One Sunday morning, everything came to a burnin’ bush, as they say, when Grammaw Pardee overheard Aint Nettie Frances say something real mean about Mama and Daddy to her two gossip-friends as they walked out of church.  She was telling Maudie Grace and Mamie Pell how beholden they were to her for the roof over their heads, and if she didn’t just work her hands to the bone with four people in the house, she didn’t know what.


Grammaw didn’t let on, but just went on home and got Sunday dinner on table for her and Grampaw.   She cleaned up the kitchen, took off her apron and put her hat back on and her purse on her arm.   By then Grampaw was dozing in the porch shade, and didn’t hear her go down the porch steps and way across the yard with her big black umbrella she called her “parasol” shading her from the sun.


She walked down the lane to the road, turned in at the New House, and went over to where Aint Nettie Frances was sitting in the swing with a magazine and her tea glass from dinner.   Grammaw could see Mama through the windows, straight through into the kitchen, where she was clearing off the table whilst the dishwater heated in the kittle.  


Grammaw just real slow eased down her umbrella and snapped the little cord around it whilst Aint Nettie Frances just sat there, swingin' real lazy with one foot.  Then her Mother-in-Law raised her voice for the first time either one of those two young women could remember. 

“Nettie Frances Pardee,  don’t you NEVER NEVER NEVER use the word “Beholden” to anybody again.   Not EVER, you hear me?
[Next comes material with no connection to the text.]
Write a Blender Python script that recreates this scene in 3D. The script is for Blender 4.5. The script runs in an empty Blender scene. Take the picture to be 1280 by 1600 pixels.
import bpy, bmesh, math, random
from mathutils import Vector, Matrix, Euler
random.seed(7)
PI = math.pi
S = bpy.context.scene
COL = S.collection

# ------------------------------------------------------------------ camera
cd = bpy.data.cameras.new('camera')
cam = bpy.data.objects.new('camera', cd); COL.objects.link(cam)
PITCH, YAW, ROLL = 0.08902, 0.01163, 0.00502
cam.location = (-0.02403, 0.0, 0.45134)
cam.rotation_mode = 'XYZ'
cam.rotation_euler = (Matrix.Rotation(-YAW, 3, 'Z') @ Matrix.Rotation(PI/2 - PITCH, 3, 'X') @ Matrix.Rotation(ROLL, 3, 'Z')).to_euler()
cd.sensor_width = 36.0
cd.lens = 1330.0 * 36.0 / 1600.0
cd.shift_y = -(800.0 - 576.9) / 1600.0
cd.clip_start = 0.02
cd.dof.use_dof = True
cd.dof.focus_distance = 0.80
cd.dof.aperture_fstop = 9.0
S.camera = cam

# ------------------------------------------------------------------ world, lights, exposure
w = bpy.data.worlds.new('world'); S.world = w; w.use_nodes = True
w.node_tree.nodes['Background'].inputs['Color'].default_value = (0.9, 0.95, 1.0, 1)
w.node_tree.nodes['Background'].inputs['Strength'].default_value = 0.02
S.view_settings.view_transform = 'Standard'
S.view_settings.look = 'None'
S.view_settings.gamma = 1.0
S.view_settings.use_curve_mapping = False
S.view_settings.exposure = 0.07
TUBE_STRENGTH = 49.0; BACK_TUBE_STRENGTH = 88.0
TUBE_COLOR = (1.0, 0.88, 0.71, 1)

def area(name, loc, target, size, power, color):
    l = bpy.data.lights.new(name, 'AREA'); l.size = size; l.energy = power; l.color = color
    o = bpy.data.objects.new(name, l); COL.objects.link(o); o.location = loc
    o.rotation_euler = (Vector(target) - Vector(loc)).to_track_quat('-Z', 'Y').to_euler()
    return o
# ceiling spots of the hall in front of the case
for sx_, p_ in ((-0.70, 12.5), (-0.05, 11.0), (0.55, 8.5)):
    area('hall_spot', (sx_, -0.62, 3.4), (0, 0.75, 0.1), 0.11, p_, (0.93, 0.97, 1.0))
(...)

“I’ve seen that girl out at the washpot, Winter and Summer, washin’ everbody’s clothes and all them overalls and your own underwear, and you a-sittin’ in a sunny winder sewin’ lace on your drawers.   She’s out on the porch ironin’ ever Tuesdy of this world, and you out here in the swang in the shade, as big as you please, with your embrawdry hoop and a glass a tea!


“She ‘n’ Vonn put in a WHOLE lot more than they take, I’ll tell you THAT.  With him puttin’ in more’n half of his earnin’s for groceries and lights, and her doin’ all the cookin’ and washin’  up too?  


“All that for one spare room and the privilege of bein’ your housekeeper and cook?   Hatten nobody seen you hit a lick at a snake since they moved in here.  


“I’ll tell you WHAT, young lady---they not goan be here forever.   They goan have therr own place, and she’ll keep it nice, and keep her family happy and be the good woman she is, and not look down on NOBODY, you hear?

“You just see how long YOU last in this new house you’re so proud of.   You’ll be cryin’ to me again about your hands are rough and you just cain’t stand all that stoopin’ to pick the greens, and you’ll both be eatin’ burnt pone like when you were first married.


“If I ever hear the word ‘beholden’ come outa your mouth again, or even hear that you said it, I’ll snatch you bald-headed, grown and married or not.”


And then Grammaw Pardee undid the big ole black umbrella, and walked off down the road toward home.   


But you know, I still don’t think I EVER saw my Mama take a bite of chocolate.